_REQUIREMENT_
Reproduce the material in full, unchanged.

_PROVIDED MATERIAL_
-=-=-=-=-
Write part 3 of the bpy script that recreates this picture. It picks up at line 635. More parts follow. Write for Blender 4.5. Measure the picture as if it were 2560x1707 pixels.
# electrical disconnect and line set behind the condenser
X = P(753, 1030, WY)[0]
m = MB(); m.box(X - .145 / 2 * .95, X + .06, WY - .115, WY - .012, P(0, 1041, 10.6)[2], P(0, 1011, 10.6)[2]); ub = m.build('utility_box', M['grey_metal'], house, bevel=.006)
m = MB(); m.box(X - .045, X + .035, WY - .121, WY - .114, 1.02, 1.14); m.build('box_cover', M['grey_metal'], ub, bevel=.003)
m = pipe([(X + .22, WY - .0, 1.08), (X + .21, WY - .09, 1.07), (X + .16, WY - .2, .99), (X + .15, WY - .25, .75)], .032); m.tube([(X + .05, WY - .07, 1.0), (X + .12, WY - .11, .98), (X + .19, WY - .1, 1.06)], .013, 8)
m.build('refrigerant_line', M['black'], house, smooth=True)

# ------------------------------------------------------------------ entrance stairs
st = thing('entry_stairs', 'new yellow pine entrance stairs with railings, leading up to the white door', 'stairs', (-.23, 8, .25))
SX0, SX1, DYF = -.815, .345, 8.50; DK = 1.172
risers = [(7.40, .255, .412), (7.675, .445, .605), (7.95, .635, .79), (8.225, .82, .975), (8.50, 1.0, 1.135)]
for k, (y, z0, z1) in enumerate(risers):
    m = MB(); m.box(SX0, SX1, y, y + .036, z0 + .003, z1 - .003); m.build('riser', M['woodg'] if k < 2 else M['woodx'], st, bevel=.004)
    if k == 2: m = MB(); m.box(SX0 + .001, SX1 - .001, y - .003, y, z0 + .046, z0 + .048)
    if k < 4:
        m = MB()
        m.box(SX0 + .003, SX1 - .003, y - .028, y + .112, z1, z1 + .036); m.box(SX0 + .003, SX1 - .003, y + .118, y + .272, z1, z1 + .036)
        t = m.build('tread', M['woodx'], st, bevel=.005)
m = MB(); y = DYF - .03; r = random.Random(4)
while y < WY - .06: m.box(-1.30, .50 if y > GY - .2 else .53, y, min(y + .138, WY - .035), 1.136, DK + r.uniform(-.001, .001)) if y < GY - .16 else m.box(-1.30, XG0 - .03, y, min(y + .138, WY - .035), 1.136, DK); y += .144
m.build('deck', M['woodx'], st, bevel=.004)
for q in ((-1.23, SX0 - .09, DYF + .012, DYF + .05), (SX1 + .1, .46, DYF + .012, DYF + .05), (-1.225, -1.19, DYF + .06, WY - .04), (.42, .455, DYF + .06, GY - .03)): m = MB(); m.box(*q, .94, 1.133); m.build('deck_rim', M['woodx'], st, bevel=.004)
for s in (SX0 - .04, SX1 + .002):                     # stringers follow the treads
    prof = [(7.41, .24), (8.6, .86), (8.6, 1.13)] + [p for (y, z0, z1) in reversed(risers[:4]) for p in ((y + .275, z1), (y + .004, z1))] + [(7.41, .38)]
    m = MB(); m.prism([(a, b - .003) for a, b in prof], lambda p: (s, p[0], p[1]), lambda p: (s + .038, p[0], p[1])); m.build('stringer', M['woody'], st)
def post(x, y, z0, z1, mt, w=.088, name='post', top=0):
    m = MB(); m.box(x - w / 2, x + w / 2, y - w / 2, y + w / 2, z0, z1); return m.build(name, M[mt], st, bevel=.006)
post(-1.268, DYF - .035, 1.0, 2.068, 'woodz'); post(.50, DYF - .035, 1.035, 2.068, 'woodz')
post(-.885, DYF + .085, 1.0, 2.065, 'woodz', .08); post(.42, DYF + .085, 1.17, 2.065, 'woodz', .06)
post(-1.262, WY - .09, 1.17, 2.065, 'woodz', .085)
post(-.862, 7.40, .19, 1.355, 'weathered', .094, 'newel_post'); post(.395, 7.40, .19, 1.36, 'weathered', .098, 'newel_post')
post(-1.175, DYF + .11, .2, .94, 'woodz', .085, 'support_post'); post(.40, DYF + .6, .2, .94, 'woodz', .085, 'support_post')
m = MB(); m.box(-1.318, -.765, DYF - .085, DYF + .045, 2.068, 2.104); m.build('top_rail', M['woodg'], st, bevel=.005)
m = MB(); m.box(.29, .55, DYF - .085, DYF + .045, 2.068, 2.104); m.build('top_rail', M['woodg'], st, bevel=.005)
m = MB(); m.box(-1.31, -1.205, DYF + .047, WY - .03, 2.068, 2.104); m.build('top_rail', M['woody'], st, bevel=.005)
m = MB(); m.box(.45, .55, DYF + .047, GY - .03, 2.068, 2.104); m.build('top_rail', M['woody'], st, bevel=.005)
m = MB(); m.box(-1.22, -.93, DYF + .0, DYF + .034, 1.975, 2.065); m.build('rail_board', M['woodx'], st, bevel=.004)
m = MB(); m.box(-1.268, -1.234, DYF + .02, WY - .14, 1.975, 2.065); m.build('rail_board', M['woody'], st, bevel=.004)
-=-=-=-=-
_RESULT FOR THIS TASK_
Write part 3 of the bpy script that recreates this picture. It picks up at line 635. More parts follow. Write for Blender 4.5. Measure the picture as if it were 2560x1707 pixels.
# electrical disconnect and line set behind the condenser
X = P(753, 1030, WY)[0]
m = MB(); m.box(X - .145 / 2 * .95, X + .06, WY - .115, WY - .012, P(0, 1041, 10.6)[2], P(0, 1011, 10.6)[2]); ub = m.build('utility_box', M['grey_metal'], house, bevel=.006)
m = MB(); m.box(X - .045, X + .035, WY - .121, WY - .114, 1.02, 1.14); m.build('box_cover', M['grey_metal'], ub, bevel=.003)
m = pipe([(X + .22, WY - .0, 1.08), (X + .21, WY - .09, 1.07), (X + .16, WY - .2, .99), (X + .15, WY - .25, .75)], .032); m.tube([(X + .05, WY - .07, 1.0), (X + .12, WY - .11, .98), (X + .19, WY - .1, 1.06)], .013, 8)
m.build('refrigerant_line', M['black'], house, smooth=True)

# ------------------------------------------------------------------ entrance stairs
st = thing('entry_stairs', 'new yellow pine entrance stairs with railings, leading up to the white door', 'stairs', (-.23, 8, .25))
SX0, SX1, DYF = -.815, .345, 8.50; DK = 1.172
risers = [(7.40, .255, .412), (7.675, .445, .605), (7.95, .635, .79), (8.225, .82, .975), (8.50, 1.0, 1.135)]
for k, (y, z0, z1) in enumerate(risers):
    m = MB(); m.box(SX0, SX1, y, y + .036, z0 + .003, z1 - .003); m.build('riser', M['woodg'] if k < 2 else M['woodx'], st, bevel=.004)
    if k == 2: m = MB(); m.box(SX0 + .001, SX1 - .001, y - .003, y, z0 + .046, z0 + .048)
    if k < 4:
        m = MB()
        m.box(SX0 + .003, SX1 - .003, y - .028, y + .112, z1, z1 + .036); m.box(SX0 + .003, SX1 - .003, y + .118, y + .272, z1, z1 + .036)
        t = m.build('tread', M['woodx'], st, bevel=.005)
m = MB(); y = DYF - .03; r = random.Random(4)
while y < WY - .06: m.box(-1.30, .50 if y > GY - .2 else .53, y, min(y + .138, WY - .035), 1.136, DK + r.uniform(-.001, .001)) if y < GY - .16 else m.box(-1.30, XG0 - .03, y, min(y + .138, WY - .035), 1.136, DK); y += .144
m.build('deck', M['woodx'], st, bevel=.004)
for q in ((-1.23, SX0 - .09, DYF + .012, DYF + .05), (SX1 + .1, .46, DYF + .012, DYF + .05), (-1.225, -1.19, DYF + .06, WY - .04), (.42, .455, DYF + .06, GY - .03)): m = MB(); m.box(*q, .94, 1.133); m.build('deck_rim', M['woodx'], st, bevel=.004)
for s in (SX0 - .04, SX1 + .002):                     # stringers follow the treads
    prof = [(7.41, .24), (8.6, .86), (8.6, 1.13)] + [p for (y, z0, z1) in reversed(risers[:4]) for p in ((y + .275, z1), (y + .004, z1))] + [(7.41, .38)]
    m = MB(); m.prism([(a, b - .003) for a, b in prof], lambda p: (s, p[0], p[1]), lambda p: (s + .038, p[0], p[1])); m.build('stringer', M['woody'], st)
def post(x, y, z0, z1, mt, w=.088, name='post', top=0):
    m = MB(); m.box(x - w / 2, x + w / 2, y - w / 2, y + w / 2, z0, z1); return m.build(name, M[mt], st, bevel=.006)
post(-1.268, DYF - .035, 1.0, 2.068, 'woodz'); post(.50, DYF - .035, 1.035, 2.068, 'woodz')
post(-.885, DYF + .085, 1.0, 2.065, 'woodz', .08); post(.42, DYF + .085, 1.17, 2.065, 'woodz', .06)
post(-1.262, WY - .09, 1.17, 2.065, 'woodz', .085)
post(-.862, 7.40, .19, 1.355, 'weathered', .094, 'newel_post'); post(.395, 7.40, .19, 1.36, 'weathered', .098, 'newel_post')
post(-1.175, DYF + .11, .2, .94, 'woodz', .085, 'support_post'); post(.40, DYF + .6, .2, .94, 'woodz', .085, 'support_post')
m = MB(); m.box(-1.318, -.765, DYF - .085, DYF + .045, 2.068, 2.104); m.build('top_rail', M['woodg'], st, bevel=.005)
m = MB(); m.box(.29, .55, DYF - .085, DYF + .045, 2.068, 2.104); m.build('top_rail', M['woodg'], st, bevel=.005)
m = MB(); m.box(-1.31, -1.205, DYF + .047, WY - .03, 2.068, 2.104); m.build('top_rail', M['woody'], st, bevel=.005)
m = MB(); m.box(.45, .55, DYF + .047, GY - .03, 2.068, 2.104); m.build('top_rail', M['woody'], st, bevel=.005)
m = MB(); m.box(-1.22, -.93, DYF + .0, DYF + .034, 1.975, 2.065); m.build('rail_board', M['woodx'], st, bevel=.004)
m = MB(); m.box(-1.268, -1.234, DYF + .02, WY - .14, 1.975, 2.065); m.build('rail_board', M['woody'], st, bevel=.004)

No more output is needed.